* **TASK REQUIREMENTS**:
Each line from the beginning of the data below through the line containing "from mathutils import Vector" should be repeated exactly, please.

* **STORED DATA**:
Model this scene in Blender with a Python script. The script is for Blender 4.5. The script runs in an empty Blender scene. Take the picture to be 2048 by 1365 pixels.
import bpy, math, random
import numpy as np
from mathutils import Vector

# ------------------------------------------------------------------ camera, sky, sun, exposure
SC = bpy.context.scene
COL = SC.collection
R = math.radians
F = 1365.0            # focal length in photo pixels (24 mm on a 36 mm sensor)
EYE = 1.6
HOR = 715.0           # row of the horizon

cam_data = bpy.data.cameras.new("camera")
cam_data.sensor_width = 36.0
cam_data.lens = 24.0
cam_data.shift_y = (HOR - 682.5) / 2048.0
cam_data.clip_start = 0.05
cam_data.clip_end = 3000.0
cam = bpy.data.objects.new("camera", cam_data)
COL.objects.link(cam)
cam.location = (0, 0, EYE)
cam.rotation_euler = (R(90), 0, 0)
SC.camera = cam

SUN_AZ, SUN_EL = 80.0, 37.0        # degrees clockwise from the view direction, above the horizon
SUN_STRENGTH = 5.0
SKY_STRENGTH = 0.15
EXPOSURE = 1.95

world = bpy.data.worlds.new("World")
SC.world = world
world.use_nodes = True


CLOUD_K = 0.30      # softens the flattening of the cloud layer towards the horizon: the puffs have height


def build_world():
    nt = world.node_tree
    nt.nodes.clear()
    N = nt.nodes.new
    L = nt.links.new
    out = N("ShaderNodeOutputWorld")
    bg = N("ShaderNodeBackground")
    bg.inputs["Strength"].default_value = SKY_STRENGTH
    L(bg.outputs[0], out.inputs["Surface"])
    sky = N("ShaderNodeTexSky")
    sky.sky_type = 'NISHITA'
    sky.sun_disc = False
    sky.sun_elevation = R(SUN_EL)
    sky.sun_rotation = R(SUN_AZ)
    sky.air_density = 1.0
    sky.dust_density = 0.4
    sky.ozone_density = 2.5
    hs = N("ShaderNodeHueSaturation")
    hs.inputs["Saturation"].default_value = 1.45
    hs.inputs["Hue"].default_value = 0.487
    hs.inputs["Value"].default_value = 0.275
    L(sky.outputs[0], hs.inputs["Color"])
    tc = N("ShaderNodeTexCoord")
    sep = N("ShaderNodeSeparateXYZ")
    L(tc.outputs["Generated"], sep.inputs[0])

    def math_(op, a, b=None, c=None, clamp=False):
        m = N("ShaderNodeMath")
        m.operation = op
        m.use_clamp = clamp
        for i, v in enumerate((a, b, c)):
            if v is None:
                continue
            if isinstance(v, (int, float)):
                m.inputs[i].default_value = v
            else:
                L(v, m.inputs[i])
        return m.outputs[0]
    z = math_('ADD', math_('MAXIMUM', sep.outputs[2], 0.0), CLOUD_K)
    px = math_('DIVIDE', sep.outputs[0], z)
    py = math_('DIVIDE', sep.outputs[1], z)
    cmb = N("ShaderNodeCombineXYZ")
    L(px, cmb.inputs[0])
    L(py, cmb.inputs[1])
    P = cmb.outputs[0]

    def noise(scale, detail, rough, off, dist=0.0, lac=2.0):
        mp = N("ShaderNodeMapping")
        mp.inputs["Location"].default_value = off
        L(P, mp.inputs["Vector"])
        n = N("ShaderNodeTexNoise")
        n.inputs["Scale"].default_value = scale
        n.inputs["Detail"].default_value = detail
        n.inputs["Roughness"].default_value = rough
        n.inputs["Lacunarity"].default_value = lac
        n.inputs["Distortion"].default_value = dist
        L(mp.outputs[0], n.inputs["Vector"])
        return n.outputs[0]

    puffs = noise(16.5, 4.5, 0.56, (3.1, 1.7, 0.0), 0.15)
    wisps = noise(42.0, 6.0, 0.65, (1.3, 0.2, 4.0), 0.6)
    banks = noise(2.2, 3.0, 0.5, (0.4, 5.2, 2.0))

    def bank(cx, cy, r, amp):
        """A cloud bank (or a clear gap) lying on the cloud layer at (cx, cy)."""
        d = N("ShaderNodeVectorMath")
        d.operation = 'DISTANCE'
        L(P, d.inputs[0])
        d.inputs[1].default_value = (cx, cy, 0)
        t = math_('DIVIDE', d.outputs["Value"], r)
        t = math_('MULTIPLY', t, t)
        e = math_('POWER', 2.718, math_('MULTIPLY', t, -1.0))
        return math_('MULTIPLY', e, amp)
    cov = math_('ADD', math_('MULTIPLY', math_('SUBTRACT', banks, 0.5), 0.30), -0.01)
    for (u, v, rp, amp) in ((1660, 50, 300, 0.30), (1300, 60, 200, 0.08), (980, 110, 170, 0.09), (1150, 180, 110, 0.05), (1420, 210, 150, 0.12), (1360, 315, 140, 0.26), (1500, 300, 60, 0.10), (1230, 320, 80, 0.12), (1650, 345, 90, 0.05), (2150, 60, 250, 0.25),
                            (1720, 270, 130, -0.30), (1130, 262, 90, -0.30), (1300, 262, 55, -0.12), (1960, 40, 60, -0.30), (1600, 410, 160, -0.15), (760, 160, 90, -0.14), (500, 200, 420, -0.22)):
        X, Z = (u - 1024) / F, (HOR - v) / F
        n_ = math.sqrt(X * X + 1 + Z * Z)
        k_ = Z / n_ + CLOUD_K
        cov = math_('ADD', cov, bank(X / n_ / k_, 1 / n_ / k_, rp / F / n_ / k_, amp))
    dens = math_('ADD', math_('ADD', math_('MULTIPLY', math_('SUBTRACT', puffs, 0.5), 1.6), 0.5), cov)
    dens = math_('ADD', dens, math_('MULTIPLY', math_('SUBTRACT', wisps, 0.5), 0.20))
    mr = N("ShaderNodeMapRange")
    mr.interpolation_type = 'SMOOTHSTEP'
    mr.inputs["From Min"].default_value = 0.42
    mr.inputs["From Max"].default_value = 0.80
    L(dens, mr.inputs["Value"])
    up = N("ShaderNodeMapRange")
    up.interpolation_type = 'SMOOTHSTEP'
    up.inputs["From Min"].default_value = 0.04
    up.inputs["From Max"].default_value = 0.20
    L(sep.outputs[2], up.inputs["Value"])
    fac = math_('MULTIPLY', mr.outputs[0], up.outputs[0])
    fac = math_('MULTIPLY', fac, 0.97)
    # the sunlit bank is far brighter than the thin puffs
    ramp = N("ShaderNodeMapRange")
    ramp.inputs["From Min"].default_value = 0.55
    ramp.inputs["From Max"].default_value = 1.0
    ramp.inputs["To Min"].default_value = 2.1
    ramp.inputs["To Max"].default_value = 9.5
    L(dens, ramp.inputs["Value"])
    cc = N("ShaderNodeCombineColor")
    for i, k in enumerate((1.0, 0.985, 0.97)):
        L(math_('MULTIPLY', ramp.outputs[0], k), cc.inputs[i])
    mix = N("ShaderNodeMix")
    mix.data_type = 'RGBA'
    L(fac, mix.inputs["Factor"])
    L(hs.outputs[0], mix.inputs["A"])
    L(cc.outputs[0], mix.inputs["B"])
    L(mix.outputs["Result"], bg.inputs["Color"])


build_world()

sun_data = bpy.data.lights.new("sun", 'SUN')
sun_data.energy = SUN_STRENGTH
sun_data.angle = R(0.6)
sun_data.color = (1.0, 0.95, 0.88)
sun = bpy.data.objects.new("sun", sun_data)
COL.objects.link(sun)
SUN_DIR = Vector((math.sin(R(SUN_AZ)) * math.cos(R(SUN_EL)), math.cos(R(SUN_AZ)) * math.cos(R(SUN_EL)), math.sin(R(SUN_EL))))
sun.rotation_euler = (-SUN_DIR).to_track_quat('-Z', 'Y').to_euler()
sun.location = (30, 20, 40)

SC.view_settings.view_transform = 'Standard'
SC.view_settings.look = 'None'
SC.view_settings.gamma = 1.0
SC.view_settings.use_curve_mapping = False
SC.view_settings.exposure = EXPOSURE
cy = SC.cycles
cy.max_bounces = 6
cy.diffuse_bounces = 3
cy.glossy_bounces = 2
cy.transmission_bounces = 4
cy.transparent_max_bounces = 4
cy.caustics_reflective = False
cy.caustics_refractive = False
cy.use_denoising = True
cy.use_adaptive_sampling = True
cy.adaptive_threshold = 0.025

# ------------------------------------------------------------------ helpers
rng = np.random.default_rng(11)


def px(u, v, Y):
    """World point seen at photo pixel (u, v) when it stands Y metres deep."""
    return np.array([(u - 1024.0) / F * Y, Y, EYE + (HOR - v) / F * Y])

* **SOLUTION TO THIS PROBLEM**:
Model this scene in Blender with a Python script. The script is for Blender 4.5. The script runs in an empty Blender scene. Take the picture to be 2048 by 1365 pixels.
import bpy, math, random
import numpy as np
from mathutils import Vector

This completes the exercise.